-- start --

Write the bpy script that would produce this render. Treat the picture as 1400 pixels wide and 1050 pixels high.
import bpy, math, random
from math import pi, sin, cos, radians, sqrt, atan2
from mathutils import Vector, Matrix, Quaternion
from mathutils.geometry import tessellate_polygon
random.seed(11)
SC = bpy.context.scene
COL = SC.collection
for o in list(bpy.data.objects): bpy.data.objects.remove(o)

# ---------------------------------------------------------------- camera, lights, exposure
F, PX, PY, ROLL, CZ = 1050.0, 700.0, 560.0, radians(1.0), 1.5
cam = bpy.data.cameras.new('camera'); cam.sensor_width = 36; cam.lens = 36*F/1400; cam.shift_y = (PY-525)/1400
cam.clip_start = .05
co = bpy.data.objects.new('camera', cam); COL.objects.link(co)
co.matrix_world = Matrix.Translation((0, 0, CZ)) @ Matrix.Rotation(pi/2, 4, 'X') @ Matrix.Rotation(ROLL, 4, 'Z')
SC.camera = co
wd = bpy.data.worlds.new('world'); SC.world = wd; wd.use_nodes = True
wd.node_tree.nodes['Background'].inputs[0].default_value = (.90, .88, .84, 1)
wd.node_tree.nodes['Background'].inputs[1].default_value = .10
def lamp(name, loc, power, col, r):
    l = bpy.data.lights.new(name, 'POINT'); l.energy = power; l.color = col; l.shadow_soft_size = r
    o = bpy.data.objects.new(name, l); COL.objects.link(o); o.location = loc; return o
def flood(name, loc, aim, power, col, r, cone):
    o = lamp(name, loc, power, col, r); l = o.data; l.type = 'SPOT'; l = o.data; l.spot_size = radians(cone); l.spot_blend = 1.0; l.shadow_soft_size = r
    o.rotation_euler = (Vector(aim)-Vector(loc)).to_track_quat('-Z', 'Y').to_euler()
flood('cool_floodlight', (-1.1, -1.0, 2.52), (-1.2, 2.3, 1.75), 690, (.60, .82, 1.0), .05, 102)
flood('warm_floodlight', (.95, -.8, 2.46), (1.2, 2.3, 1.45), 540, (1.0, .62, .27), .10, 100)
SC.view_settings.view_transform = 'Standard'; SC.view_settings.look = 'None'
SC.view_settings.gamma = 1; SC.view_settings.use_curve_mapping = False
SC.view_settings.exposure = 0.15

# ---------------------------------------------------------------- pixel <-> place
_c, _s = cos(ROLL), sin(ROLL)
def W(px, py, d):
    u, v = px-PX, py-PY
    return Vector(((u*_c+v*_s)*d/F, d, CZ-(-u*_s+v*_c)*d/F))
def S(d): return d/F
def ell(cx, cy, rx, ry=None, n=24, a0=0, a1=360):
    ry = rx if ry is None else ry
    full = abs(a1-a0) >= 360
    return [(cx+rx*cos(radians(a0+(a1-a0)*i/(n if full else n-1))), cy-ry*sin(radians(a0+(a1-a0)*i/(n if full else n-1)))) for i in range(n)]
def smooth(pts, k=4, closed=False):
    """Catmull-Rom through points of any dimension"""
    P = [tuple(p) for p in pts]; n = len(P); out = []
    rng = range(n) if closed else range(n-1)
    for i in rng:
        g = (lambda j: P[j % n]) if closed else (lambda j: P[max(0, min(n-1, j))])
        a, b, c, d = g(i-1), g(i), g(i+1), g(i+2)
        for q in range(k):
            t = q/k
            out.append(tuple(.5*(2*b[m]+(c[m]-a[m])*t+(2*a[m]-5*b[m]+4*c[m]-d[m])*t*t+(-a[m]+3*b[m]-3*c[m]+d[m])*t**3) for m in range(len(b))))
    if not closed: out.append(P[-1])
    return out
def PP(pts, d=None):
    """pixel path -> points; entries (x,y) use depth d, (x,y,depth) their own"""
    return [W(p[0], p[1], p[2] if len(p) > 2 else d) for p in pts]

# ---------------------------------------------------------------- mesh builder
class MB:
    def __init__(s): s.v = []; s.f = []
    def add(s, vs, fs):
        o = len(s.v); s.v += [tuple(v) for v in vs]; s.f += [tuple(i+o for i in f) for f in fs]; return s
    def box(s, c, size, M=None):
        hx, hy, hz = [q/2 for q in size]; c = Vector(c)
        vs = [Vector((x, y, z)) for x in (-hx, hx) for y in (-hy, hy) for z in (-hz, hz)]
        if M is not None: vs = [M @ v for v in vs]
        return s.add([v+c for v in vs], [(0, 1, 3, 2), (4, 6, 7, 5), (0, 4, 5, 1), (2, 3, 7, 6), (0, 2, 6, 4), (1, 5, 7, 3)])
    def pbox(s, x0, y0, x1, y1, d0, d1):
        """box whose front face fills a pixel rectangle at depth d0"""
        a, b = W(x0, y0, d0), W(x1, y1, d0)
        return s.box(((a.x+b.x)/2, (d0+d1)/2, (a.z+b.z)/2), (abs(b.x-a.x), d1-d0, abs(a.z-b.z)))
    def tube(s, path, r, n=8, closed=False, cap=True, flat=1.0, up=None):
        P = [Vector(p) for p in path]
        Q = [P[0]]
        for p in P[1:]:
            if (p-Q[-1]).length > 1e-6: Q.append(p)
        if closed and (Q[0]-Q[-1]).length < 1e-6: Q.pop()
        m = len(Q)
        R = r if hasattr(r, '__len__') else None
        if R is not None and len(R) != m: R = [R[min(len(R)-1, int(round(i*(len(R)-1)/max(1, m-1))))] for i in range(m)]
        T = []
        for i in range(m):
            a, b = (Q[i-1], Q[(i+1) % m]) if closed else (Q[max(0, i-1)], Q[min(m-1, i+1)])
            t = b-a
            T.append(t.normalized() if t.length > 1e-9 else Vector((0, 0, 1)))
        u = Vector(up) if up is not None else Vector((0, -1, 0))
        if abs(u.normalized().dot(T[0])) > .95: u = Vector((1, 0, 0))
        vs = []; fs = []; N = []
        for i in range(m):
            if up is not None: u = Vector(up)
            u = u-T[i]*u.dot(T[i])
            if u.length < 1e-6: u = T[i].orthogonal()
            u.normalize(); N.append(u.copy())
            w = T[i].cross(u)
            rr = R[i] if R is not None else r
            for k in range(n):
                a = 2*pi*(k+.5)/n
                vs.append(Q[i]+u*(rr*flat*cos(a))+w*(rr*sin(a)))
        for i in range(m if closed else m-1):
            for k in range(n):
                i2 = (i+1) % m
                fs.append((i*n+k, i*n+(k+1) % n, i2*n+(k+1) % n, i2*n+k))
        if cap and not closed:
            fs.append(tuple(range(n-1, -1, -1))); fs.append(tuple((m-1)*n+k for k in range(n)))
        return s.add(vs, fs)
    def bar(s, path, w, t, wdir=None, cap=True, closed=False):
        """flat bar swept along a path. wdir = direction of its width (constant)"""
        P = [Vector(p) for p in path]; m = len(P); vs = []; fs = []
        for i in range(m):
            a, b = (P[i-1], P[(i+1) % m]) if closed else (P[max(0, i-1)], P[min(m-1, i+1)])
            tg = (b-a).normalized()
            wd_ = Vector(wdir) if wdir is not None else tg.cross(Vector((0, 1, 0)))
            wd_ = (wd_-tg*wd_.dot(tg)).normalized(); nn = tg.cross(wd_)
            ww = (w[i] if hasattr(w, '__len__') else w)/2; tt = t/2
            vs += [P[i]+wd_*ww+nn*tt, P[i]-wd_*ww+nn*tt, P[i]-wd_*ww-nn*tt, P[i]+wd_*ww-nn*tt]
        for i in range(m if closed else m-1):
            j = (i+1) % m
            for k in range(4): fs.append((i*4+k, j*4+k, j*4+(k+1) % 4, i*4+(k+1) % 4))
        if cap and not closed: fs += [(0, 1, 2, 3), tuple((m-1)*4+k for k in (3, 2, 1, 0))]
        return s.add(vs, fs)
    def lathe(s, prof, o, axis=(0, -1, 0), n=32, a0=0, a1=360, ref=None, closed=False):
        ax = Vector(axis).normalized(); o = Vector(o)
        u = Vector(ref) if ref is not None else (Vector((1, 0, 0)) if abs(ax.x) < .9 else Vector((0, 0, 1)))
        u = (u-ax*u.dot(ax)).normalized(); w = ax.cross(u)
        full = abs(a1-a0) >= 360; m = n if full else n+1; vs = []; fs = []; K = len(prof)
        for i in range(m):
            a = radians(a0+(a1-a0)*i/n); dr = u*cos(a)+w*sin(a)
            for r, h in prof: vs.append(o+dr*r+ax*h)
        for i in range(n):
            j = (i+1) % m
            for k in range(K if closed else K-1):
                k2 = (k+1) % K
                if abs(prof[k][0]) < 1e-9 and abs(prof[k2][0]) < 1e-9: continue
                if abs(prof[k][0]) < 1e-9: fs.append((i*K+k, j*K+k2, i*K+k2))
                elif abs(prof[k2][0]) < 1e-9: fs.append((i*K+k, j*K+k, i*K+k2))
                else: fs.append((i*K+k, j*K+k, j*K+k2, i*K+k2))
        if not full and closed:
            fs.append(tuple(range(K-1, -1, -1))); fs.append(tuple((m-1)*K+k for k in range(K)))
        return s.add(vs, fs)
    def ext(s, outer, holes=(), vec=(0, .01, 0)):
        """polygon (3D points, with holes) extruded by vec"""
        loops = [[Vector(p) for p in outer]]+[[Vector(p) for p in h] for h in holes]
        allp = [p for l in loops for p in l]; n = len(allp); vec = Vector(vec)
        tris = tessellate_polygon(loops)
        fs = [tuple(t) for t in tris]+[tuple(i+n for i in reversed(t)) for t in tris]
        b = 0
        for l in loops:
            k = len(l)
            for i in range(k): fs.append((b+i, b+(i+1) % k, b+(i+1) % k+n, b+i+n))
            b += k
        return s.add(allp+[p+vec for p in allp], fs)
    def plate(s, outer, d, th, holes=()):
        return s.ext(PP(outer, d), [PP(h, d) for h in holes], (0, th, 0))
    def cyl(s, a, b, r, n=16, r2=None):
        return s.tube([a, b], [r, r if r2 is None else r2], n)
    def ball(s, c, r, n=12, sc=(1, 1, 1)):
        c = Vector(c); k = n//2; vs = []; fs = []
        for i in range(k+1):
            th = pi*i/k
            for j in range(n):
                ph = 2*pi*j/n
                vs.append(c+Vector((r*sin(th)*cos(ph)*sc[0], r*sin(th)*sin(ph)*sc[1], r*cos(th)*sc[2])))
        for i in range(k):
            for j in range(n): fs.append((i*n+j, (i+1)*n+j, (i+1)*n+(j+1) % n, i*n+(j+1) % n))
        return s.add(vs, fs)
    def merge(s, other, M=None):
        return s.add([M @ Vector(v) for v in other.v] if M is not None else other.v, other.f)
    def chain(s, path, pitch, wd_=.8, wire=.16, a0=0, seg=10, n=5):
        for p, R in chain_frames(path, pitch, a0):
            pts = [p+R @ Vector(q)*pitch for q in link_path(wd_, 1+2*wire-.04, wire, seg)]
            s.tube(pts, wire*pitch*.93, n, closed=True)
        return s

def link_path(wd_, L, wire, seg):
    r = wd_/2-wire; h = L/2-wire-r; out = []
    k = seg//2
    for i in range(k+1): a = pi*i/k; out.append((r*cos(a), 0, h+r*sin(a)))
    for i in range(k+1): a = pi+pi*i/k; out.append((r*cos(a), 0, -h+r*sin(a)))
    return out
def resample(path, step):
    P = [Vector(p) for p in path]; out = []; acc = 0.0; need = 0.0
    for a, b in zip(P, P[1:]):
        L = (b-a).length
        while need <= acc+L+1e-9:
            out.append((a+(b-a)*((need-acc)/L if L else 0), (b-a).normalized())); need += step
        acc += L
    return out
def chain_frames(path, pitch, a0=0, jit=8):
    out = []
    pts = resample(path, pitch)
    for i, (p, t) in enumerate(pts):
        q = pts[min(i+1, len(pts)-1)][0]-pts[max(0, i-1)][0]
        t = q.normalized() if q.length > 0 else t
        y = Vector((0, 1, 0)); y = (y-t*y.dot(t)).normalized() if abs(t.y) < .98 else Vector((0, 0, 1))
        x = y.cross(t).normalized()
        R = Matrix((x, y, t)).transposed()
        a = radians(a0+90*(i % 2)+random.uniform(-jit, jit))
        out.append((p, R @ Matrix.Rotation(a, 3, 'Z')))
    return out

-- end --

Copy out the listing above, line by line and exactly, from its first line to the line holding "for o in list(bpy.data.objects): bpy.data.objects.remove(o)", inclusive.

Write the bpy script that would produce this render. Treat the picture as 1400 pixels wide and 1050 pixels high.
import bpy, math, random
from math import pi, sin, cos, radians, sqrt, atan2
from mathutils import Vector, Matrix, Quaternion
from mathutils.geometry import tessellate_polygon
random.seed(11)
SC = bpy.context.scene
COL = SC.collection
for o in list(bpy.data.objects): bpy.data.objects.remove(o)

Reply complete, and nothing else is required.